I wanted to put this in a film festival or something, and then I was like, "You know what? Let me just share this." Because people are at home and it feels like the right moment, and maybe people will see their own lives in something like this. Because none of that, none of the film is outside, either. It's all people inside talking.

One of those people is Paris Hilton, who also produced the film. How did she become involved?

The first short film that I did, I had worked with Chris Zylka, and we had just met randomly through a mutual friend, and I told him how much I liked his work in The Leftovers, which he was on at the time and which I still think is a phenomenal show. Maybe very eerie to how people feel today with the end of the world. So I met him back then, and we had done this first short that was like my very, very first narrative, and we just kept in touch. We had worked on certain things here and there, and when I had this script, we were talking and he just asked if I had anything. And I sent it to him. He was like, "Hey, we want to make this."

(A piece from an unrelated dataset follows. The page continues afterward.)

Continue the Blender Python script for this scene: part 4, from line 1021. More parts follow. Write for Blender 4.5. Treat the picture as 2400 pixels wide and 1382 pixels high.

I was like, "Oh, what do you mean?" He was like, "Oh, Paris likes it, too. She wants to be in it and we want to help you make it." Which was awesome, because it's like there's not a line out the door to help make a short film. Nobody's like, "Oh yeah, we want to." It's not a huge money making endeavor. It's sort of like a statement, like, "Hey, we're going to put as much money as we have into this. We're going to pull together favors. And we're going to make an expression sort of outside of the market." Because there isn't really one. The best case scenario with a short is getting a bigger next job, or recouping a little bit of money. I don't think they've ever really made any money.

What was it like to direct Paris Hilton?

She is Paris Hilton — she controls a room. She comes into the room and she's very nice, she says hi to everybody. And you don't get started until she's ready to get started, because that's just the way it goes.

It was crazy. Kind of weird and surreal to just be like, "Okay, everyone's ready. Everyone has their places. Let's go." And yeah, it went by so fast. We shot only two days. She was only there one day, but I think that's the sad part is I didn't get to live in it. It almost feels like I was moving and now I'm trying to see myself back there, rather than being able to remember it clearly. There was so much anxiety involved just directing.

Do you see this story as a closed loop, or is it something you'd want to revisit as part of a larger project at some point?

That's a good question. I never thought about expanding it, but I do think the themes would be something that I would definitely bring up again. Just because I feel like the short is just a way to start playing with an idea, and it's very difficult I think to fully reach its potential. This almost piques your interest, and there's so much more to go into, so I think dramatically, yeah. I don't know if the exact setup with the same exact characters, but maybe.

Are you feeling pressure to be creative during quarantine, or are you more focused on just getting through it?

Both. I mean, when everything first started unfolding, I definitely took my two-week, "I'm just going to do whatever makes me feel sane," moment because everything turned upside down. Now I'm still in the process of trying to structure myself in a more productive way, but mentally I'm definitely there, I want to come out of the other end of this having done something I'm proud of. Whether that's writing a pilot or something, or just... I definitely want to stay productive.

But that being said, I don't think people should feel the pressure to make something great in a time where they might not be able, they're worried about being able to pay their rent. We're all just trying to get by, and that's the most important thing. If you make something along the way, that's wonderful, it's beautiful, but I don't want to — me, myself and other creative people shouldn't feel like — when you start to feel that weight of everybody's collective consciousness, I don't think you're going to make anything that incredible. Everybody's looking at creative people, which is interesting, because maybe we get overlooked a lot. But now, in a time when everybody needs a beacon, the pressure's on.